In the field, plasma technologies showed potential as part of integrated pest management. Trials demonstrated improvements in plant growth and stress tolerance, with measurable differences in leaf infestation and yields — early signs of practical, stable applications for farmers.
For grain storage, plasma successfully inactivated moulds and pests such as the grain beetle. This led to the development of conveyor-based plasma treatment systems and an option for treating silo air. A full-scale test with a 30-tonne cereal silo helped optimise operating parameters. Strong farmer interest reflects the growing demand for chemical-free storage solutions, according to a press release.
Physical water treatment technologies were also advanced, combining filtration, ultrasound, ozone, UV and plasma to reduce pollutants and microorganisms. Demonstrators have already been applied in partnerships with the Zuckerfabrik Anklam and Störtebeker Braumanufaktur, demonstrating relevance for both agriculture and food processing.
In greenhouse production, a large hydroponic system for more than 3,000 plants allowed researchers to test plasma processes under near-commercial conditions. Plasma-treated water met hygiene standards comparable to chemical agents, reduced the need for nitrogen fertiliser and supported healthy plant development — showing strong potential for modern, resource-efficient greenhouse systems.

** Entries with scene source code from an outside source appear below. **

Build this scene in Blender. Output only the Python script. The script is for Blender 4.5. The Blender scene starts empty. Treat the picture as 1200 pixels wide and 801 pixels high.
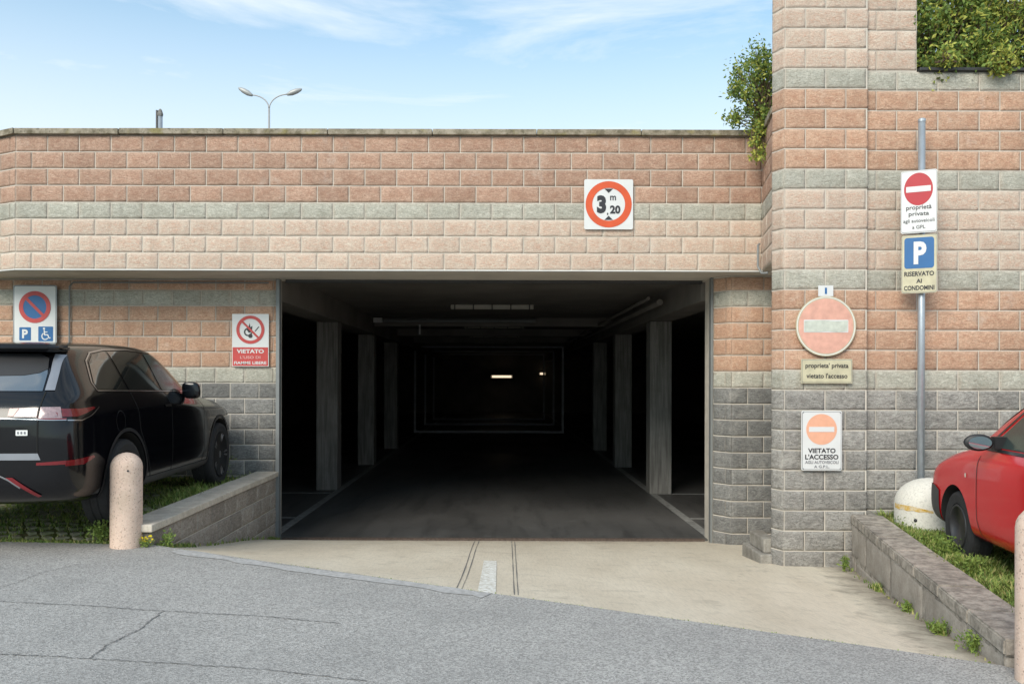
import bpy, bmesh, math, random
from mathutils import Vector, Matrix, noise as mnoise
from mathutils.bvhtree import BVHTree
R = math.radians
rnd = random.Random(7)
S = bpy.context.scene
C = S.collection
CAMZ = 1.44
# ------------------------------------------------------------------ camera, sky, sun
cd = bpy.data.cameras.new('camera'); cam = bpy.data.objects.new('camera', cd); C.objects.link(cam)
cam.location = (0, 0, CAMZ); cam.rotation_euler = (R(90), R(-0.15), 0)
cd.sensor_width = 36; cd.lens = 30; cd.shift_x = 0.0125; cd.shift_y = 0.0354
cd.clip_start = 0.05; cd.clip_end = 2000
S.camera = cam
w = bpy.data.worlds.new('World'); S.world = w; w.use_nodes = True
SUN_EL, SUN_AZ = 34, -152      # azimuth from +Y towards +X : behind the camera, to the left
def build_world():
    nt = w.node_tree; nt.nodes.clear(); N = nt.nodes.new; L = nt.links.new
    out = N('ShaderNodeOutputWorld'); bg = N('ShaderNodeBackground')
    sky = N('ShaderNodeTexSky'); sky.sky_type = 'NISHITA'; sky.sun_disc = False
    sky.sun_elevation = R(SUN_EL); sky.sun_rotation = R(SUN_AZ)
    sky.air_density = 1.0; sky.dust_density = 0.8; sky.ozone_density = 1.0
    tc = N('ShaderNodeTexCoord'); mp = N('ShaderNodeMapping'); mp.inputs['Scale'].default_value = (1.3, 2.4, 7.0)
    mp.inputs['Rotation'].default_value = (0.0, 0.25, 0.3)
    nz = N('ShaderNodeTexNoise'); nz.inputs['Scale'].default_value = 1.7; nz.inputs['Detail'].default_value = 9
    nz.inputs['Roughness'].default_value = .6; nz.inputs['Distortion'].default_value = .5
    rp = N('ShaderNodeMapRange'); rp.inputs[1].default_value = .34; rp.inputs[2].default_value = .64
    rp.inputs[3].default_value = .06; rp.inputs[4].default_value = .85
    sx = N('ShaderNodeSeparateXYZ'); hz = N('ShaderNodeMapRange')
    hz.inputs[1].default_value = .25; hz.inputs[2].default_value = .43; hz.inputs[3].default_value = .82; hz.inputs[4].default_value = .15
    mx0 = N('ShaderNodeMath'); mx0.operation = 'MAXIMUM'
    mix = N('ShaderNodeMix'); mix.data_type = 'RGBA'
    mix.inputs['B'].default_value = (5.0, 5.5, 5.9, 1)
    L(tc.outputs['Generated'], mp.inputs['Vector']); L(mp.outputs[0], nz.inputs['Vector'])
    L(tc.outputs['Generated'], sx.inputs[0]); L(sx.outputs['Z'], hz.inputs[0])
    L(nz.outputs['Fac'], rp.inputs[0]); L(rp.outputs[0], mx0.inputs[0]); L(hz.outputs[0], mx0.inputs[1])
    tint = N('ShaderNodeMix'); tint.data_type = 'RGBA'; tint.blend_type = 'MULTIPLY'; tint.inputs[0].default_value = 1
    tint.inputs['B'].default_value = (.60, 1.10, 1.15, 1)
    L(sky.outputs[0], tint.inputs['A'])
    L(tint.outputs['Result'], mix.inputs['A']); L(mx0.outputs[0], mix.inputs['Factor'])
    L(mix.outputs['Result'], bg.inputs['Color']); bg.inputs['Strength'].default_value = 0.1
    L(bg.outputs[0], out.inputs[0])
build_world()
sl = bpy.data.lights.new('sun', 'SUN'); sun = bpy.data.objects.new('sun', sl); C.objects.link(sun)
sl.energy = 1.7; sl.angle = R(32); sl.color = (1, .90, .78)
sd = Vector((math.sin(R(SUN_AZ)) * math.cos(R(SUN_EL)), math.cos(R(SUN_AZ)) * math.cos(R(SUN_EL)), math.sin(R(SUN_EL))))
sun.rotation_euler = sd.to_track_quat('Z', 'Y').to_euler()
S.view_settings.view_transform = 'Standard'; S.view_settings.look = 'None'
S.view_settings.exposure = 0.92; S.view_settings.gamma = 1; S.view_settings.use_curve_mapping = False

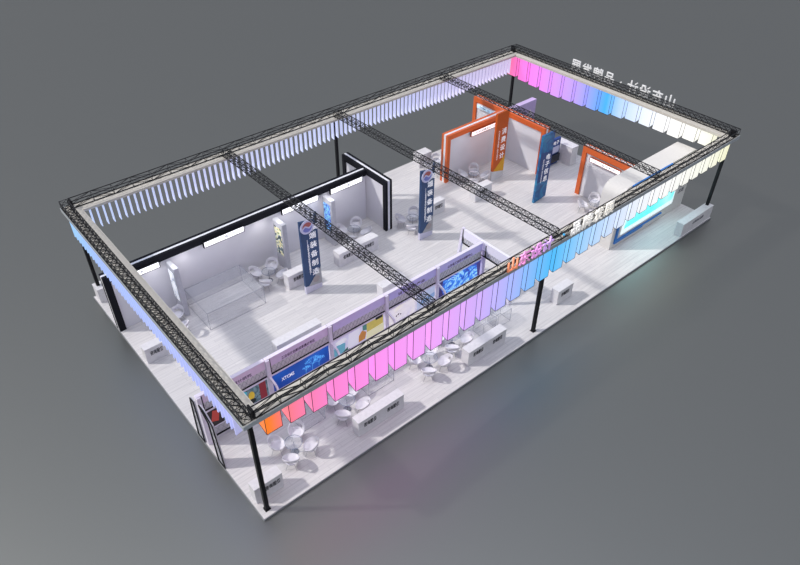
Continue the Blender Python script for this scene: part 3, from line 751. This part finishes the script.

Throughout the project, close collaboration with industry ensured practical relevance and readiness for adoption. Physically produced plasma is chemical-free, residue-free and resource-efficient, aligning with farmers’ growing interest in sustainable technologies. Physics for Food helped establish significant regional expertise in physical processes for agriculture and food production, generating 12 additional joint projects and around 30 new cooperations across the sector.